Житийная икона и русская иконопись XVI века
Русская иконопись Позднего Средневековья пережила колоссальные трансформации по сравнению с предыдущими эпохами. Утрата связи с Византией, создание идеи о своей идентичности и концепции «Москва – третий Рим» не могло не отражаться на художниках и заказчиках. В данной статье мы продолжаем разговор об истории житийной иконы, ее особенностях и источниках в разные эпохи.
Житийная икона и русская иконопись XVI века
Позднее Средневековье – время, преобразившее культуру Руси. Исчезновение Византии с карты мира, случившееся после падения Константинополя в 1453 году, глубоко повлияло на политические связи всей Европы. Для Руси и ее правителей, московских князей, а, начиная с Ивана IV Грозного, и царей это выливалось как в необходимость поиска новых политических и культурных связей, так и в развитие представления о Москве как о последнем оплоте Православия. Новая цель людей этого времени – осознать себя, понять свою историю и найти ей место в общемировом историческом контексте. Эти процессы вобрала в себя и русская иконопись, а в особенности – житийные иконы.
Идеи самостоятельности Московского княжества на пути изучения своей истории, основ веры и охраны Православия в его, как считали люди этого времени, первозданном виде реализовывались в самых разных формах. Например, характерно, что именно в конце XV века, уже после падения Византии, по инициативе новгородского митрополита Геннадия впервые был выполнен полный перевод Ветхого Завета на славянский язык. Немаловажным сочинением, сопровождавшим эти тексты, была Палея Толковая, комментировавшая каноничный текст, а также бытовавшие апокрифические Жития Моисея. Именно эти тексты легли в основу формирования принципиально нового иконографического цикла – в XVI веке русская иконопись обогатилась своим собственным «Сотворением мира», как правило, оформленным по принципу житийных икон.
С художественной точки зрения русская иконопись первой трети XVI века во многом подвержена влиянию более раннего искусства, в особенности – живописи мастерской Дионисия. Легкие, будто парящие фигуры, многолюдность, многоцветность, обилие архитектурных мотивов и велумов, ключевая роль рисунка и утонченного силуэта в создании образа – эти ключевые стилистические элементы лягут в основу искусства раннего XVI века.
В середине XVI века, уже во время правления Ивана Грозного, мощный толчок культурному и художественному процессу даст митрополит Макарий.
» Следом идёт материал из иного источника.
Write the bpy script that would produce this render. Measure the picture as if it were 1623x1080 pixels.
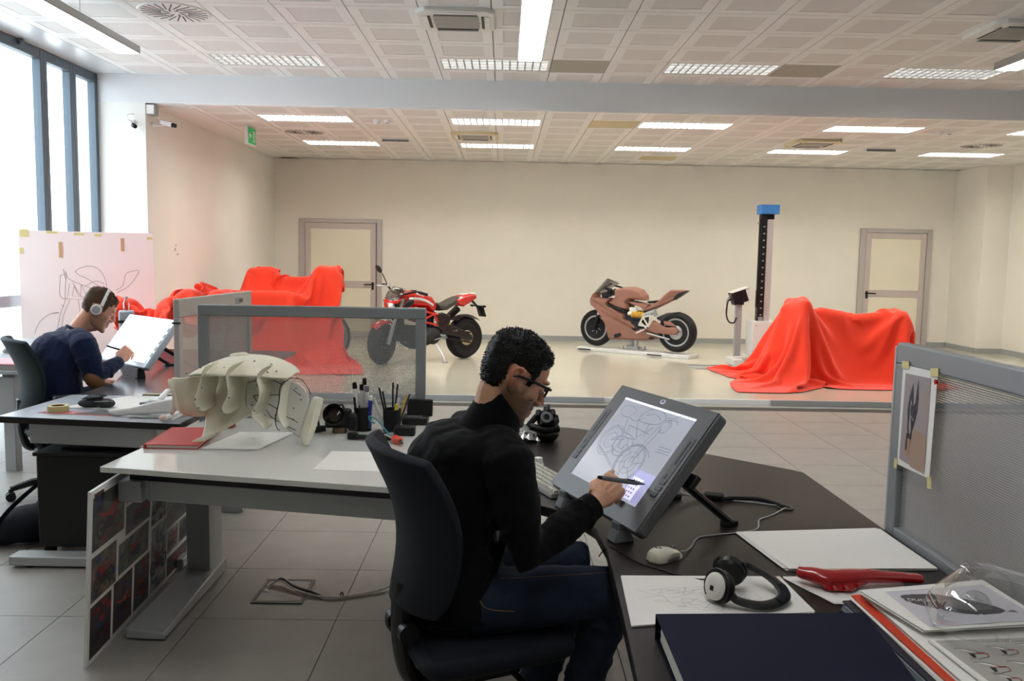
import bpy, bmesh, math, random
import numpy as np
from mathutils import Vector as V, Matrix, noise
for o in list(bpy.data.objects): bpy.data.objects.remove(o)
S = bpy.context.scene; COL = S.collection
PI = math.pi; rnd = random.Random(7)
# ------------------------------------------------------------------ camera, sky, exposure, window light
EYE = V((0, 0, 1.6)); YAW, PITCH, ROLL, FPX = 0.0103476, -0.09832984, 0.01796578, 1363.85
fw = V((math.sin(YAW)*math.cos(PITCH), math.cos(YAW)*math.cos(PITCH), math.sin(PITCH)))
rt0 = V((math.cos(YAW), -math.sin(YAW), 0)); up0 = rt0.cross(fw)
rt = rt0*math.cos(ROLL) + up0*math.sin(ROLL); up = up0*math.cos(ROLL) - rt0*math.sin(ROLL)
cam = bpy.data.objects.new('camera', bpy.data.cameras.new('camera')); COL.objects.link(cam)
cam.matrix_world = Matrix(((rt.x, up.x, -fw.x, EYE.x), (rt.y, up.y, -fw.y, EYE.y), (rt.z, up.z, -fw.z, EYE.z), (0, 0, 0, 1)))
cam.data.sensor_width = 36; cam.data.lens = FPX*36/1623; cam.data.clip_start = .05
S.camera = cam
S.view_settings.view_transform = 'Standard'; S.view_settings.look = 'None'
S.view_settings.gamma = 1; S.view_settings.use_curve_mapping = False
S.view_settings.exposure = 0.3
W = bpy.data.worlds.new('sky'); S.world = W; W.use_nodes = True
bg = W.node_tree.nodes['Background']; bg.inputs[0].default_value = (.82, .91, 1, 1); bg.inputs[1].default_value = 6.5
def area_light(name, loc, size, energy, color=(1, 1, 1), rot=(0, 0, 0), portal=False, parent=None):
    l = bpy.data.lights.new(name, 'AREA'); l.shape = 'RECTANGLE'; l.size, l.size_y = size; l.energy = energy; l.color = color
    o = bpy.data.objects.new(name, l); COL.objects.link(o); o.location = loc; o.rotation_euler = rot
    if portal: l.cycles.is_portal = True
    if parent: o.parent = parent
    return o
area_light('window_portal', (-4.85, 7.8, 1.85), (3.5, 4.8), 1, rot=(0, -PI/2, 0), portal=True)
# ------------------------------------------------------------------ helpers
def lin(c):
    if isinstance(c, str): c = tuple(int(c[i:i+2], 16)/255 for i in (0, 2, 4))
    return tuple((x/12.92 if x <= .04045 else ((x+.055)/1.055)**2.4) for x in c) + (1,)
MATS = {}
def pm(name, col, rough=.5, metal=0, spec=.5, var=0, vscale=20, bump=0, bscale=60, emit=None, estr=0, trans=0, coat=0, col2=None, sheen=0, stretch=None, ior=1.45):
    """procedural principled material: base colour varied by noise, fine bump"""
    m = bpy.data.materials.new(name); m.use_nodes = True; nt = m.node_tree; b = nt.nodes['Principled BSDF']
    b.inputs['Base Color'].default_value = lin(col); b.inputs['Roughness'].default_value = rough; b.inputs['Metallic'].default_value = metal
    b.inputs['Specular IOR Level'].default_value = spec; b.inputs['Coat Weight'].default_value = coat; b.inputs['Transmission Weight'].default_value = trans
    b.inputs['IOR'].default_value = ior
    b.inputs['Sheen Weight'].default_value = sheen
    m.diffuse_color = lin(col)
    tc = nt.nodes.new('ShaderNodeTexCoord'); src = tc.outputs['Object']
    if stretch:
        mp = nt.nodes.new('ShaderNodeMapping'); mp.inputs['Scale'].default_value = stretch; nt.links.new(src, mp.inputs[0]); src = mp.outputs[0]
    if var or col2:
        n = nt.nodes.new('ShaderNodeTexNoise'); n.inputs['Scale'].default_value = vscale; n.inputs['Detail'].default_value = 5; nt.links.new(src, n.inputs['Vector'])
        r = nt.nodes.new('ShaderNodeValToRGB'); c = lin(col)
        a = lin(col2) if col2 else tuple(max(0, x*(1-var)) for x in c[:3])+(1,)
        d = c if col2 else tuple(min(1, x*(1+var)) for x in c[:3])+(1,)
        r.color_ramp.elements[0].position = .3; r.color_ramp.elements[1].position = .7
        r.color_ramp.elements[0].color = a; r.color_ramp.elements[1].color = d
        nt.links.new(n.outputs['Fac'], r.inputs[0]); nt.links.new(r.outputs[0], b.inputs['Base Color'])
    if bump:
        n = nt.nodes.new('ShaderNodeTexNoise'); n.inputs['Scale'].default_value = bscale; n.inputs['Detail'].default_value = 4; nt.links.new(src, n.inputs['Vector'])
        bp = nt.nodes.new('ShaderNodeBump'); bp.inputs['Strength'].default_value = bump; bp.inputs['Distance'].default_value = .01
        nt.links.new(n.outputs['Fac'], bp.inputs['Height']); nt.links.new(bp.outputs[0], b.inputs['Normal'])
    if emit: b.inputs['Emission Color'].default_value = lin(emit); b.inputs['Emission Strength'].default_value = estr
    MATS[name] = m; return m
def perf(name, col, pitch, hole, rough=.45, axes=('X', 'Z')):
    """sheet metal punched with staggered round holes (transparent where punched)"""
    m = pm(name, col, rough, .3); nt = m.node_tree; b = nt.nodes['Principled BSDF']; out = nt.nodes['Material Output']
    tc = nt.nodes.new('ShaderNodeTexCoord'); sp = nt.nodes.new('ShaderNodeSeparateXYZ'); nt.links.new(tc.outputs['Object'], sp.inputs[0])
    def M(op, a, b_=None):
        n = nt.nodes.new('ShaderNodeMath'); n.operation = op
        for i, x in enumerate((a, b_)):
            if x is None: continue
            if isinstance(x, (int, float)): n.inputs[i].default_value = x
            else: nt.links.new(x, n.inputs[i])
        return n.outputs[0]
    v = M('DIVIDE', sp.outputs[axes[1]], pitch*.866); row = M('FLOOR', v); u = M('ADD', M('DIVIDE', sp.outputs[axes[0]], pitch), M('MULTIPLY', M('FLOORED_MODULO', row, 2), .5))
    fu = M('SUBTRACT', M('FRACT', u), .5); fv = M('MULTIPLY', M('SUBTRACT', M('FRACT', v), .5), .866)
    d = M('SQRT', M('ADD', M('MULTIPLY', fu, fu), M('MULTIPLY', fv, fv)))
    h = M('LESS_THAN', d, hole)
    t = nt.nodes.new('ShaderNodeBsdfTransparent'); mx = nt.nodes.new('ShaderNodeMixShader')
    nt.links.new(h, mx.inputs[0]); nt.links.new(b.outputs[0], mx.inputs[1]); nt.links.new(t.outputs[0], mx.inputs[2]); nt.links.new(mx.outputs[0], out.inputs[0])
    return m
class MB:
    def __init__(s): s.v = []; s.f = []; s.m = []; s.k = 0
    def add(s, vs, fs):
        n = len(s.v); s.v += [tuple(p) for p in vs]; s.f += [tuple(i+n for i in f) for f in fs]; s.m += [s.k]*len(fs); return s
    def box(s, c, d, M=None, t=(1, 1)):
        """centre c, size d; t tapers the top"""
        x, y, z = d[0]/2, d[1]/2, d[2]/2
        p = [V((-x, -y, -z)), V((x, -y, -z)), V((x, y, -z)), V((-x, y, -z)), V((-x*t[0], -y*t[1], z)), V((x*t[0], -y*t[1], z)), V((x*t[0], y*t[1], z)), V((-x*t[0], y*t[1], z))]
        if M is not None: p = [M @ q for q in p]
        return s.add([q+V(c) for q in p], [(3, 2, 1, 0), (4, 5, 6, 7), (0, 1, 5, 4), (1, 2, 6, 5), (2, 3, 7, 6), (3, 0, 4, 7)])
    def bx(s, a, b): return s.box([(a[i]+b[i])/2 for i in range(3)], [abs(b[i]-a[i]) for i in range(3)])
    def tube(s, pts, r, n=10, cap=True, flat=1, upv=None, closed=False):
        pts = [V(p) for p in pts]; m = len(pts); rs = r if isinstance(r, (list, tuple)) else [r]*m
        vs = []; nx = None
        for i, p in enumerate(pts):
            if closed: d = pts[(i+1) % m]-pts[i-1]
            else: d = pts[min(i+1, m-1)]-pts[max(i-1, 0)]
            d = d.normalized() if d.length > 1e-9 else V((0, 0, 1))
            if nx is None:
                a = V(upv) if upv else (V((0, 0, 1)) if abs(d.z) < .9 else V((1, 0, 0)))
                nx = a-d*a.dot(d); nx.normalize()
            else:
                nx = nx-d*nx.dot(d)
                if nx.length < 1e-6: nx = d.orthogonal()
                nx.normalize()
            ny = d.cross(nx)
            for k in range(n):
                an = 2*PI*k/n; vs.append(p+nx*(math.cos(an)*rs[i])+ny*(math.sin(an)*rs[i]*flat))
        fs = []
        for i in range(m if closed else m-1):
            j = (i+1) % m
            for k in range(n): fs.append((i*n+k, i*n+(k+1) % n, j*n+(k+1) % n, j*n+k))
        if cap and not closed: fs += [tuple(range(n-1, -1, -1)), tuple(range((m-1)*n, m*n))]
        return s.add(vs, fs)
    def cyl(s, a, b, r, r2=None, n=16): return s.tube([a, b], [r, r if r2 is None else r2], n)
    def lathe(s, prof, M=None, n=24, arc=None):
        """prof [(radius, height)] turned about z then moved by M"""
        M = M or Matrix(); vs = []; m = len(prof)
        for r, z in prof:
            for k in range(n): a = 2*PI*k/n; vs.append(M @ V((r*math.cos(a), r*math.sin(a), z)))
        fs = [(i*n+k, i*n+(k+1) % n, (i+1)*n+(k+1) % n, (i+1)*n+k) for i in range(m-1) for k in range(n)]
        if prof[0][0] > 1e-6: fs.append(tuple(range(n-1, -1, -1)))
        if prof[-1][0] > 1e-6: fs.append(tuple(range((m-1)*n, m*n)))
        return s.add(vs, fs)
    def ell(s, c, r, M=None, nu=16, nv=10):
        if isinstance(r, (int, float)): r = (r, r, r)
        prof = []; vs = []; c = V(c)
        for j in range(nv+1):
            t = PI*j/nv-PI/2
            for k in range(nu):
                a = 2*PI*k/nu; p = V((r[0]*math.cos(t)*math.cos(a), r[1]*math.cos(t)*math.sin(a), r[2]*math.sin(t)))
                vs.append((M @ p if M else p)+c)
        return s.add(vs, [(j*nu+k, j*nu+(k+1) % nu, (j+1)*nu+(k+1) % nu, (j+1)*nu+k) for j in range(nv) for k in range(nu)])
    def prism(s, ol, a, b, M=None):
        """outline in xy extruded from z=a to z=b"""
        M = M or Matrix(); n = len(ol)
        vs = [M @ V((p[0], p[1], a)) for p in ol]+[M @ V((p[0], p[1], b)) for p in ol]
        return s.add(vs, [tuple(range(n-1, -1, -1)), tuple(range(n, 2*n))]+[(i, (i+1) % n, n+(i+1) % n, n+i) for i in range(n)])
    def ribbon(s, pts, w, M=None, z=0, closed=False):
        """flat pen stroke of width w along 2-D points"""
        M = M or Matrix(); P = [V((p[0], p[1])) for p in pts]
        if closed: P.append(P[0])
        vs = []
        for i, p in enumerate(P):
            d = P[min(i+1, len(P)-1)]-P[max(i-1, 0)]
            d = d.normalized() if d.length > 1e-9 else V((1, 0)); q = V((-d.y, d.x))*w/2
            vs += [M @ V((p.x+q.x, p.y+q.y, z)), M @ V((p.x-q.x, p.y-q.y, z))]
        return s.add(vs, [(2*i, 2*i+1, 2*i+3, 2*i+2) for i in range(len(P)-1)])
    def flat(s, ol, M=None, z=0):
        M = M or Matrix(); return s.add([M @ V((p[0], p[1], z)) for p in ol], [tuple(range(len(ol)))])
    def grid(s, P, loop=False):
        """P[i][j] points"""
        n, m = len(P), len(P[0])
        return s.add([p for r in P for p in r], [(i*m+j, i*m+(j+1) % m, (i+1)*m+(j+1) % m, (i+1)*m+j) for i in range(n-1) for j in range(m if loop else m-1)])
def mesh_of(name, mb, mats, smooth=35):
    me = bpy.data.meshes.new(name); me.from_pydata(mb.v, [], mb.f)
    for m in (mats if isinstance(mats, (list, tuple)) else [mats]): me.materials.append(m)
    if any(mb.m): me.polygons.foreach_set('material_index', mb.m)
    if smooth is not None:
        me.shade_smooth()
        if smooth < 180: me.set_sharp_from_angle(angle=math.radians(smooth))
    me.update(); return me
def tag(o, label=None, cat=None, group=None, kind=None):
    if label: o['label'] = label
    if cat: o['category'] = cat
    if group: o['group'] = group
    if kind: o['kind'] = kind
    return o
def wloc(o):
    return o.matrix_basis if not o.parent else wloc(o.parent) @ o.matrix_basis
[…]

По его инициативе был проведен целый ряд церковных Соборов, посвященных канонизации русских святых, в особенности местночтимых святых из разных регионов. Практически сразу после этого появляются огромные по своему размеру и невероятные по степени подробности житийные иконы. Классический пример – образ преподобного Александра Свирского, написанный для Успенского собора Московского Кремля и включающий сразу 129 житийных клейм. На примере этой иконы хорошо видно, насколько иконописец XVI века тяготеет к нарративности в противовес умозрительной и лаконичной византийской образности: средник принципиально уменьшается, уступая большую часть площади деревянной основы иконы Житию святого в клеймах.
Другое детище митрополита Макария, до сих пор невероятно ценное для историков и искусствоведов, от которого насыщалась и русская иконопись, – это создание Великих Миней Четьих, единого свода всех известных редакций Житий святых, канонизированных к середине XVI века. Но даже если информации из Великих Миней Четьих не хватало для создания полноценного житийного цикла святого, на помощь иконописцу приходил уже плотно утвердившийся канон, отвечающий и законом Жития как литературного жанра: рождение от благочестивых родителей, крещение, отдание в учение, прижизненные чудеса, погребение и посмертные чудеса.
Форма житийной иконы оказалась крайне удобной не только для рассказа о святых, но и о евангельских событиях, как, например, в случае двух знаменитых икон для Успенского собора Московского Кремля: «Распятие с евангельскими сценами» и «Воскресение с евангельскими сценами». Помимо непосредственно библейской истории эти памятники включают в свои циклы и иллюстрации притч и диалоги Христа с апостолами. Характерно, что эти две иконы воспринимались как единый богословский ансамбль и в XVII веке располагались в Успенском соборе рядом с моделью Гроба Господнего.
Подобным образом, в форме житийной иконы, в XVI веке начинают иллюстрировать и другой литературный жанр – Сказания о чудотворных иконах. В центре таких икон, как правило, располагали самые почитаемые образа Богоматери (например, Владимирская икона, Тихвинская, Казанская и т.д.), а в клеймах – историю обретения и чудес.
Таким образом, русская иконопись XVI века невероятно обогатилась новыми типами житийных икон и окончательно завоевала право на нарративность. Эти особенности, а также появившиеся в XVI веке новые литературные источники, из которых черпали информацию иконописцы, станут важнейшим фундаментом для дальнейшего развития житийной иконы в XVII веке.